We Could Believe We Loved Everyone

Many months ago in a conversation about church with my friend and colleague David (check out his blog here) I revisited a quote from Jean Vanier's book Community and Growth.

Vanier, if you did not know, is the founder of the L'Arche community. Many will recall that Henri Nouwen famously left academia to serve in the L'Arche community.

I was sharing with David what I found important and valuable about church. Though Vanier is speaking about communities living under the same roof, I believe his insights apply to all faith-based communities. This is why church is so important to me:
Community is the place where our limitations, our fears and our egotism are revealed to us. We discover our poverty and our weaknesses, our inability to get on with some people, our mental and emotional blocks, our affective and sexual disturbances, our seemingly insatiable desires, our frustrations and jealousies, our hatred and our wish to destroy. While we are alone, we could believe we loved everyone. Now that we are with others, living with them all the time, we realise how incapable we are of loving, how much we deny to others, how closed in on ourselves we are.
As I shared with David, church is simply the place where I find myself revealed as being vain, judgmental, envious, jealous, competitive, irritable, selfish, self-absorbed, neurotic and stubborn. Church helps me know this about myself.
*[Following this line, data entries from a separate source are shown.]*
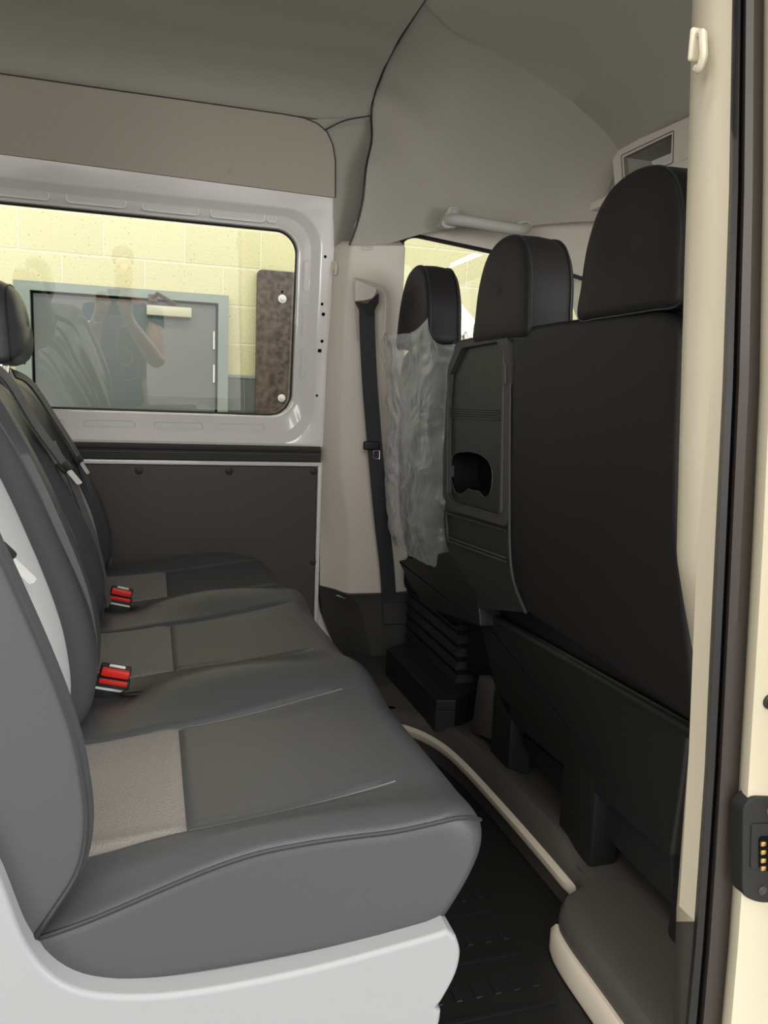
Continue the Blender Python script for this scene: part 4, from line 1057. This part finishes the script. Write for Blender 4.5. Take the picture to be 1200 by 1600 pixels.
# ================================================================== PHOTOGRAPHER (seen only as a reflection)
px_ = .05
per = thing('person', 'person in a blue t-shirt holding a phone up with both hands, reflected in the window', 'person', (px_, -.45, -.6))
def skin(name, nodes, edges, m, parent, sub=2, root=0):
    me = bpy.data.meshes.new(name); me.from_pydata([n[:3] for n in nodes], edges, []); o = bpy.data.objects.new(name, me); C.objects.link(o)
    s = o.modifiers.new('skin', 'SKIN'); s.use_smooth_shade = True; sl = me.skin_vertices[0].data
    for i, n in enumerate(nodes):
        r = n[3]; sl[i].radius = r if isinstance(r, tuple) else (r, r)
    sl[root].use_root = True
    ss = o.modifiers.new('sub', 'SUBSURF'); ss.levels = sub; ss.render_levels = sub
    me.materials.append(m); o.parent = parent; o.matrix_parent_inverse = Matrix.Translation(-parent.location)
    return o
N_ = []; E_ = []
def nd(x, y, z, r, p=None):
    N_.append((x, y, z, r))
    if p is not None: E_.append((p, len(N_)-1))
    return len(N_)-1
pel = nd(px_, -.45, .30, (.15, .10)); ab = nd(px_, -.45, .48, (.135, .10), pel); ch = nd(px_, -.44, .68, (.165, .115), ab); up_ = nd(px_, -.44, .80, (.12, .09), ch)
nk = nd(px_, -.42, .90, .052, up_); hd0 = nd(px_, -.39, .98, (.065, .075), nk); hd = nd(px_, -.385, 1.06, (.075, .092), hd0); hd2 = nd(px_, -.39, 1.13, (.06, .075), hd)
ns = nd(px_, -.275, 1.045, .013, hd)
for s in (-1, 1):
    th_ = nd(px_+s*.09, -.45, .20, .085, pel); kn = nd(px_+s*.11, -.44, -.15, .055, th_); an = nd(px_+s*.12, -.46, -.52, .036, kn); ft = nd(px_+s*.13, -.34, -.57, .032, an)
def arm(s, sh, el, wr, pal):
    a = nd(*sh, .066, up_); e = nd(*el, .056, a); mfo = nd(*(Vector(el).lerp(Vector(wr), .35)), .054, e); wv = nd(*wr, (.038, .034), mfo); p1 = nd(*pal, (.056, .030), wv); return p1
pR = arm(1, (px_+.185, -.42, .77), (px_+.20, -.20, .50), (.070, -.035, .775), (.040, -.008, .862))
pL = arm(-1, (px_-.185, -.42, .77), (px_-.215, -.22, .50), (-.118, -.035, .775), (-.080, -.008, .862))
for s, p0, cx in ((1, pR, .040), (-1, pL, -.080)):
    for k in range(4):
        kx = cx+s*(.034-.018*k); hz = (.950, .958, .952, .938)[k]
        k1 = nd(kx, -.006, .900, .0115, p0); k2 = nd(kx-s*.004, .003, (hz+.900)/2+.003, .0105, k1); k3 = nd(kx-s*.014, .004, hz, .0085, k2)
    t1 = nd(cx-s*.030, .004, .872, .0125, p0); t2 = nd(cx-s*.040, .004, .900, .0105, t1)
body = skin('body', N_, E_, M['skin'], per, 2)
# clothes as children
def shell(name, nodes, edges, m): return skin(name, nodes, edges, m, per, 2)
tn = [(px_, -.45, .08, (.175, .135)), (px_, -.45, .46, (.155, .12)), (px_, -.44, .68, (.185, .135)), (px_, -.44, .80, (.14, .11)), (px_, -.43, .855, (.075, .07)),
      (px_+.19, -.42, .775, .075), (px_+.205, -.33, .66, .072), (px_-.19, -.42, .775, .075), (px_-.205, -.33, .66, .072)]
shell('tshirt', tn, [(0, 1), (1, 2), (2, 3), (3, 4), (3, 5), (5, 6), (3, 7), (7, 8)], M['tshirt'])
tn = [(px_, -.45, .25, (.155, .115)), (px_+.095, -.45, .12, .10), (px_+.11, -.44, -.15, .075), (px_+.12, -.46, -.50, .065), (px_-.095, -.45, .12, .10), (px_-.11, -.44, -.15, .075), (px_-.12, -.46, -.50, .065)]
shell('trousers', tn, [(0, 1), (1, 2), (2, 3), (0, 4), (4, 5), (5, 6)], M['trousers'])
shell('hair', [(px_, -.44, 1.06, (.07, .06)), (px_, -.42, 1.13, (.078, .08)), (px_, -.385, 1.165, (.062, .07))], [(0, 1), (1, 2)], M['hair'])
for s in (-1, 1):
    b = B(); bmesh.ops.create_uvsphere(b, u_segments=12, v_segments=8, radius=.010); bmesh.ops.translate(b, vec=(px_+s*.032, -.293, 1.068), verts=b.verts); link('eye', b, M['dark_void'], per)
b = B(); tube(b, smoothpath([(px_-.03, -.290, .998), (px_, -.282, .996), (px_+.03, -.290, .998)], 4), .005, 6); link('mouth', b, M['orange'], per)
# orange line print on the shirt
b = B()
tube(b, smoothpath([(px_+.06, -.305, .72), (px_-.03, -.302, .69), (px_-.04, -.302, .50), (px_+.02, -.31, .46), (px_+.05, -.312, .52), (px_+.0, -.312, .58)], 5), .005, 6)
tube(b, [(px_-.02, -.315, .45), (px_-.01, -.315, .36), (px_+.08, -.312, .38), (px_+.09, -.312, .50)], .005, 6)
link('shirt_print', b, M['orange'], per)
ph = thing('smartphone', 'dark smartphone held upright in both hands, seen in the window reflection', 'phone', (-.02, -.008, .82))
b = B(); box(b, (-.056, -.013, .815), (.016, -.0045, .965), .004, 3); link('phone_body', b, M['phone'], ph)
b = B(); disc(b, (0, -.0046, .95), (0, 1, 0), .007, .0005, 20); link('phone_lens', b, M['dark_void'], ph)
wt = thing('wrist_watch', 'round steel watch on the wrist of the reflected photographer', 'watch', (-.125, -.035, .775))
b = B(); tube(b, [Vector((-.125+.034*math.cos(a), -.035+.032*math.sin(a), .768)) for a in lin(0, 2*math.pi, 25)[:-1]], .006, 8, True); link('watch_strap', b, M['chrome'], wt)
b = B(); disc(b, (-.135, -.004, .768), (-.3, 1, 0), .020, .008, 24); link('watch_face', b, M['label'], wt)
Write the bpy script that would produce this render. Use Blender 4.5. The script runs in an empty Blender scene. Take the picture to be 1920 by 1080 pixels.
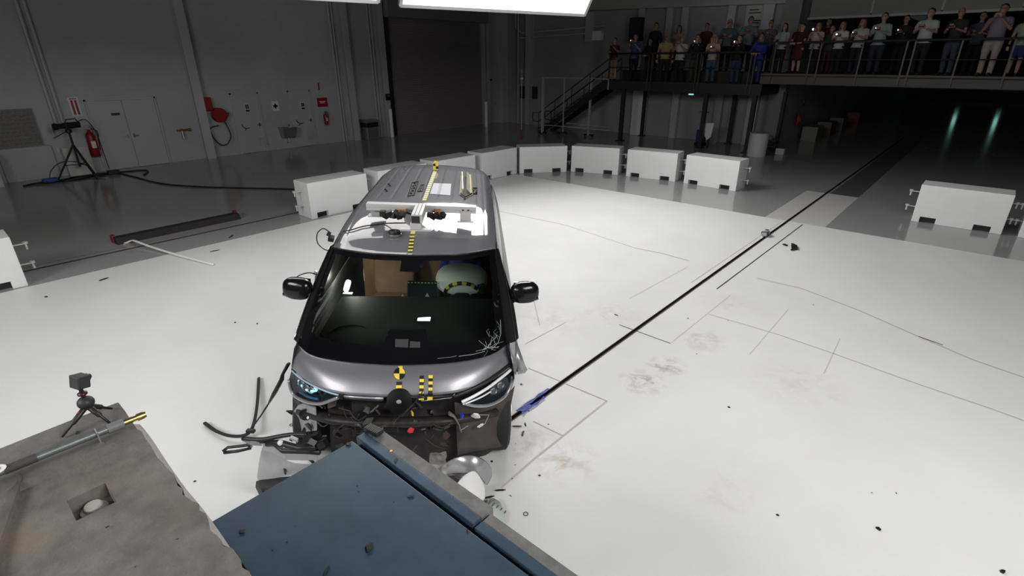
import bpy, bmesh, math, random
from math import sin, cos, pi, radians, atan2, hypot, sqrt
from mathutils import Vector, Matrix, Euler

random.seed(7)
S = bpy.context.scene
COL = S.collection

# ------------------------------------------------------------------ camera
F_PX, PITCH, ROLL, CAM_Z, HEAD = 989.3, radians(23.40), radians(-0.13), 3.307, radians(41.19)
_r = Vector((cos(ROLL), sin(ROLL)*sin(PITCH), sin(ROLL)*cos(PITCH)))
_u = Vector((-sin(ROLL), cos(ROLL)*sin(PITCH), cos(ROLL)*cos(PITCH)))
_f = Vector((0, cos(PITCH), -sin(PITCH)))
RH = Matrix.Rotation(HEAD, 3, 'Z')
CR, CU, CF = RH @ _r, RH @ _u, RH @ _f
CAM = Vector((0, 0, CAM_Z))
cd = bpy.data.cameras.new('camera'); cam = bpy.data.objects.new('camera', cd); COL.objects.link(cam)
cd.sensor_width = 36; cd.lens = F_PX/1920*36; cd.clip_start = 0.02; cd.clip_end = 300
m = Matrix((CR, CU, -CF)).transposed().to_4x4(); m.translation = CAM
cam.matrix_world = m
S.camera = cam

# ------------------------------------------------------------------ world and exposure
S.view_settings.view_transform = 'Standard'; S.view_settings.look = 'None'
S.view_settings.gamma = 1; S.view_settings.use_curve_mapping = False
S.view_settings.exposure = -0.14
W = bpy.data.worlds.new('world'); S.world = W; W.use_nodes = True
bg = W.node_tree.nodes['Background']; bg.inputs[0].default_value = (0.75, 0.8, 0.9, 1); bg.inputs[1].default_value = 0.02

# hall lights: a ring of tilted overhead softboxes (built by softbox() further down)
SOFT_W = 330.0     # watts of one softbox
# (name index, lower edge start, lower edge end, slant width, inward/up slope, watts factor)
SOFTBOXES = [
    ((-10.01, 7.92, 4.36), (-8.65, 12.72, 4.36), 3.2, 1.22),
    ((-11.05, 2.35, 4.36), (-9.72, 7.10, 4.36), 3.0, 0.08),
    ((5.6, 4.9, 4.9), (6.6, 0.0, 4.9), 3.0, 1.42),
    ((3.4, -7.6, 4.9), (-1.5, -7.8, 4.9), 3.0, 0.25),
    ((-2.1, -7.8, 4.9), (-7.0, -7.4, 4.9), 3.0, 1.28),
]

# ------------------------------------------------------------------ reading positions in the hall
def ray(u, v): return CF + CR*((u-960)/F_PX) - CU*((v-540)/F_PX)
def onZ(u, v, z=0.0):
    d = ray(u, v); return CAM + d*((z-CAM_Z)/d.z)
def onY(u, v, y):
    d = ray(u, v); return CAM + d*(y/d.y)
def onX(u, v, x):
    d = ray(u, v); return CAM + d*(x/d.x)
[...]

More, it's easy to love people in the abstract. And social media can aid in this illusion. It's easy--oh, so easy--to write a loving, grace-filled and big-hearted blog post.
Come close. Take my hand. Lean in and let me whisper to you. You are loved. 

Know this, dear one, you are loved.
And the easiness isn't just with poetic and lyrical blogging. It's just as easy to write a blog about loving others in academic jargon.
Christian community is a participation in the Triune life of God, where the perichoresis of the Father, Son and Spirit reflects the koinonia of the Kingdom of God. 
How easy was that to write? I could blather on like that for days.
 
Loving others through social media is one thing, but when it comes time to love actual flesh and blood people many of us remove ourselves from the daily grind of simply getting along with others.

I used to think this was a failure of effort, of not wanting to put in the time and effort to be in concrete relationships with others. Church is a chore. It's hard relational work.

But as I mentioned above, I think a lot of our disengagement is being driven by ego. The disciplines of community expose our selfishness, vanity, impatience, entitlement and our brokenness.

And rather than enduring this exposure it easier to withdraw into the illusion that we are loving people through social media.

While we are alone--in front of screens typing and Tweeting--we believe we love everyone.